*Work to complete:*
Produce an exact copy of all the records.

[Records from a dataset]
--
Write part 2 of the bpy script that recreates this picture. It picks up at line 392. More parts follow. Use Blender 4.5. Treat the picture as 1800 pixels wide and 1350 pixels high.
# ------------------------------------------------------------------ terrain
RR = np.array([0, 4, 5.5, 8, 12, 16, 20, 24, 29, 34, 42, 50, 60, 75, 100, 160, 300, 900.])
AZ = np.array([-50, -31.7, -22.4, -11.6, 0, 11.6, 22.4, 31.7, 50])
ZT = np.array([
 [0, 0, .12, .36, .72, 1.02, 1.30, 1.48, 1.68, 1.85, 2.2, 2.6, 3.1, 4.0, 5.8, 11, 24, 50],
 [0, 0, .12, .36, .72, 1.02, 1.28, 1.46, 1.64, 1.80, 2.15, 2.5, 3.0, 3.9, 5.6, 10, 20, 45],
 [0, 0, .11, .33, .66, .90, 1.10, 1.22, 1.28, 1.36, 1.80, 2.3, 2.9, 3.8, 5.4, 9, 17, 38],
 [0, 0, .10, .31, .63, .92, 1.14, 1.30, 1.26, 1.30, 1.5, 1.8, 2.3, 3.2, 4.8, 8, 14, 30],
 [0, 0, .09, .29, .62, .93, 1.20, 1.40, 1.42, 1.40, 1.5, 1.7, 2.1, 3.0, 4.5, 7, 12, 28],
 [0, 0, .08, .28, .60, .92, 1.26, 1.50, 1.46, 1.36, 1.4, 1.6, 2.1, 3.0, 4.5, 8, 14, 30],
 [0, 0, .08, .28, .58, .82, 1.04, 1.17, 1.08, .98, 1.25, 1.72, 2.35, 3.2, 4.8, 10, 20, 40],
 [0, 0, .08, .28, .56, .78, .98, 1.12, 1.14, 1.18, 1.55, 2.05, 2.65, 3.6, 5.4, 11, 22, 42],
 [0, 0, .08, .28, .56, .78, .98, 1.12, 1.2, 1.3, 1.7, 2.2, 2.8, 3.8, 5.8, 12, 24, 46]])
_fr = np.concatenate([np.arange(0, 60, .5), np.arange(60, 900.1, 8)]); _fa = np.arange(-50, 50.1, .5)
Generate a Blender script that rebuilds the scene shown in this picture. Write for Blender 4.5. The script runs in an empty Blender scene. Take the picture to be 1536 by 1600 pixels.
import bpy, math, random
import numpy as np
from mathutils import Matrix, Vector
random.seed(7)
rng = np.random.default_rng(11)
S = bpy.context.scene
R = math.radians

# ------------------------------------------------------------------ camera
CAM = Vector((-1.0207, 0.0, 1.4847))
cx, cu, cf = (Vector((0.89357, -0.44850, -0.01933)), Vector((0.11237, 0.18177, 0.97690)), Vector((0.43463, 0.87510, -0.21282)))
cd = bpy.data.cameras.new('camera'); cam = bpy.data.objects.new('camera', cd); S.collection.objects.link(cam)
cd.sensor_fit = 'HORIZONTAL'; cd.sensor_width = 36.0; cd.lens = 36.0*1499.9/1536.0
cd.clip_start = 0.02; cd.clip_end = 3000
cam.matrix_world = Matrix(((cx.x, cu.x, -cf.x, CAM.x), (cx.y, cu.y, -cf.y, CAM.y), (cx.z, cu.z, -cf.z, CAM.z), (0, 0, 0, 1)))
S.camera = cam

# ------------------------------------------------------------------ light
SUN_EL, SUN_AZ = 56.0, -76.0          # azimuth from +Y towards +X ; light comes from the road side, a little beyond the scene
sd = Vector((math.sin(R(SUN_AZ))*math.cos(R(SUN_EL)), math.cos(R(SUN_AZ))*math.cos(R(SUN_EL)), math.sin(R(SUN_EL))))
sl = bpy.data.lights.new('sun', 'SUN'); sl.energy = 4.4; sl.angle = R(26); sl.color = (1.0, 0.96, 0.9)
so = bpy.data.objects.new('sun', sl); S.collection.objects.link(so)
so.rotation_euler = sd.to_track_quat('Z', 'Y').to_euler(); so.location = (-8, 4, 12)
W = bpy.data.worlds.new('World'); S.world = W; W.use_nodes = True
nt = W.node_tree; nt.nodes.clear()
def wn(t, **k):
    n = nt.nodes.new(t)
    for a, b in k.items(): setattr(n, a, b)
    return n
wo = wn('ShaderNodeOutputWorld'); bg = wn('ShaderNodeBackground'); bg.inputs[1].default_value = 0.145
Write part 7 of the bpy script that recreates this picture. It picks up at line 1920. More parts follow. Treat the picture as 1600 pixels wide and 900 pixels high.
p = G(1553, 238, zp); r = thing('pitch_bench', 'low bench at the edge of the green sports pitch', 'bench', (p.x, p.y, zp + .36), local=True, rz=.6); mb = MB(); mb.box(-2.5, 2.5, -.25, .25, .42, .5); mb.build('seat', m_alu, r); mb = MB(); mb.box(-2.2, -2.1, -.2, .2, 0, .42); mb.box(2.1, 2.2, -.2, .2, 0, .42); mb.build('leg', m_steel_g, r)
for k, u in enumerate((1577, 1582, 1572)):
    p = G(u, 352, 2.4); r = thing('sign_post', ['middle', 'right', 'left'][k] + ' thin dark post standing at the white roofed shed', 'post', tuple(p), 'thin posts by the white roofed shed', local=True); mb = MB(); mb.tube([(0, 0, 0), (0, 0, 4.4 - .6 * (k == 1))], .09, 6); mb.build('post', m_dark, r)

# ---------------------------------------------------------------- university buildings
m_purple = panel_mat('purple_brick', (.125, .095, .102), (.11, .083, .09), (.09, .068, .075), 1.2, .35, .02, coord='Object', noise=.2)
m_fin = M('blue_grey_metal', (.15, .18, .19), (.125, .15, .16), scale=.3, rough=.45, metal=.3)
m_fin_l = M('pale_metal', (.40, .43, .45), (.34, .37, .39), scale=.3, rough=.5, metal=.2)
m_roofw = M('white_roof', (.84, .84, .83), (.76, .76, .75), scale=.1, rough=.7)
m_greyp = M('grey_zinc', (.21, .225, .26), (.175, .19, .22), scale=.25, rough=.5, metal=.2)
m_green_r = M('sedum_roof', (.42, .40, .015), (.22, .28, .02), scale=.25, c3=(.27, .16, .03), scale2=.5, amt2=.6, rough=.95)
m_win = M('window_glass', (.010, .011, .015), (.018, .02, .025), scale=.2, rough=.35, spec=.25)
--
*Answer to this problem:*
Write part 2 of the bpy script that recreates this picture. It picks up at line 392. More parts follow. Use Blender 4.5. Treat the picture as 1800 pixels wide and 1350 pixels high.
# ------------------------------------------------------------------ terrain
RR = np.array([0, 4, 5.5, 8, 12, 16, 20, 24, 29, 34, 42, 50, 60, 75, 100, 160, 300, 900.])
AZ = np.array([-50, -31.7, -22.4, -11.6, 0, 11.6, 22.4, 31.7, 50])
ZT = np.array([
 [0, 0, .12, .36, .72, 1.02, 1.30, 1.48, 1.68, 1.85, 2.2, 2.6, 3.1, 4.0, 5.8, 11, 24, 50],
 [0, 0, .12, .36, .72, 1.02, 1.28, 1.46, 1.64, 1.80, 2.15, 2.5, 3.0, 3.9, 5.6, 10, 20, 45],
 [0, 0, .11, .33, .66, .90, 1.10, 1.22, 1.28, 1.36, 1.80, 2.3, 2.9, 3.8, 5.4, 9, 17, 38],
 [0, 0, .10, .31, .63, .92, 1.14, 1.30, 1.26, 1.30, 1.5, 1.8, 2.3, 3.2, 4.8, 8, 14, 30],
 [0, 0, .09, .29, .62, .93, 1.20, 1.40, 1.42, 1.40, 1.5, 1.7, 2.1, 3.0, 4.5, 7, 12, 28],
 [0, 0, .08, .28, .60, .92, 1.26, 1.50, 1.46, 1.36, 1.4, 1.6, 2.1, 3.0, 4.5, 8, 14, 30],
 [0, 0, .08, .28, .58, .82, 1.04, 1.17, 1.08, .98, 1.25, 1.72, 2.35, 3.2, 4.8, 10, 20, 40],
 [0, 0, .08, .28, .56, .78, .98, 1.12, 1.14, 1.18, 1.55, 2.05, 2.65, 3.6, 5.4, 11, 22, 42],
 [0, 0, .08, .28, .56, .78, .98, 1.12, 1.2, 1.3, 1.7, 2.2, 2.8, 3.8, 5.8, 12, 24, 46]])
_fr = np.concatenate([np.arange(0, 60, .5), np.arange(60, 900.1, 8)]); _fa = np.arange(-50, 50.1, .5)
Generate a Blender script that rebuilds the scene shown in this picture. Write for Blender 4.5. The script runs in an empty Blender scene. Take the picture to be 1536 by 1600 pixels.
import bpy, math, random
import numpy as np
from mathutils import Matrix, Vector
random.seed(7)
rng = np.random.default_rng(11)
S = bpy.context.scene
R = math.radians

# ------------------------------------------------------------------ camera
CAM = Vector((-1.0207, 0.0, 1.4847))
cx, cu, cf = (Vector((0.89357, -0.44850, -0.01933)), Vector((0.11237, 0.18177, 0.97690)), Vector((0.43463, 0.87510, -0.21282)))
cd = bpy.data.cameras.new('camera'); cam = bpy.data.objects.new('camera', cd); S.collection.objects.link(cam)
cd.sensor_fit = 'HORIZONTAL'; cd.sensor_width = 36.0; cd.lens = 36.0*1499.9/1536.0
cd.clip_start = 0.02; cd.clip_end = 3000
cam.matrix_world = Matrix(((cx.x, cu.x, -cf.x, CAM.x), (cx.y, cu.y, -cf.y, CAM.y), (cx.z, cu.z, -cf.z, CAM.z), (0, 0, 0, 1)))
S.camera = cam

# ------------------------------------------------------------------ light
SUN_EL, SUN_AZ = 56.0, -76.0          # azimuth from +Y towards +X ; light comes from the road side, a little beyond the scene
sd = Vector((math.sin(R(SUN_AZ))*math.cos(R(SUN_EL)), math.cos(R(SUN_AZ))*math.cos(R(SUN_EL)), math.sin(R(SUN_EL))))
sl = bpy.data.lights.new('sun', 'SUN'); sl.energy = 4.4; sl.angle = R(26); sl.color = (1.0, 0.96, 0.9)
so = bpy.data.objects.new('sun', sl); S.collection.objects.link(so)
so.rotation_euler = sd.to_track_quat('Z', 'Y').to_euler(); so.location = (-8, 4, 12)
W = bpy.data.worlds.new('World'); S.world = W; W.use_nodes = True
nt = W.node_tree; nt.nodes.clear()
def wn(t, **k):
    n = nt.nodes.new(t)
    for a, b in k.items(): setattr(n, a, b)
    return n
wo = wn('ShaderNodeOutputWorld'); bg = wn('ShaderNodeBackground'); bg.inputs[1].default_value = 0.145
Write part 7 of the bpy script that recreates this picture. It picks up at line 1920. More parts follow. Treat the picture as 1600 pixels wide and 900 pixels high.
p = G(1553, 238, zp); r = thing('pitch_bench', 'low bench at the edge of the green sports pitch', 'bench', (p.x, p.y, zp + .36), local=True, rz=.6); mb = MB(); mb.box(-2.5, 2.5, -.25, .25, .42, .5); mb.build('seat', m_alu, r); mb = MB(); mb.box(-2.2, -2.1, -.2, .2, 0, .42); mb.box(2.1, 2.2, -.2, .2, 0, .42); mb.build('leg', m_steel_g, r)
for k, u in enumerate((1577, 1582, 1572)):
    p = G(u, 352, 2.4); r = thing('sign_post', ['middle', 'right', 'left'][k] + ' thin dark post standing at the white roofed shed', 'post', tuple(p), 'thin posts by the white roofed shed', local=True); mb = MB(); mb.tube([(0, 0, 0), (0, 0, 4.4 - .6 * (k == 1))], .09, 6); mb.build('post', m_dark, r)

# ---------------------------------------------------------------- university buildings
m_purple = panel_mat('purple_brick', (.125, .095, .102), (.11, .083, .09), (.09, .068, .075), 1.2, .35, .02, coord='Object', noise=.2)
m_fin = M('blue_grey_metal', (.15, .18, .19), (.125, .15, .16), scale=.3, rough=.45, metal=.3)
m_fin_l = M('pale_metal', (.40, .43, .45), (.34, .37, .39), scale=.3, rough=.5, metal=.2)
m_roofw = M('white_roof', (.84, .84, .83), (.76, .76, .75), scale=.1, rough=.7)
m_greyp = M('grey_zinc', (.21, .225, .26), (.175, .19, .22), scale=.25, rough=.5, metal=.2)
m_green_r = M('sedum_roof', (.42, .40, .015), (.22, .28, .02), scale=.25, c3=(.27, .16, .03), scale2=.5, amt2=.6, rough=.95)
m_win = M('window_glass', (.010, .011, .015), (.018, .02, .025), scale=.2, rough=.35, spec=.25)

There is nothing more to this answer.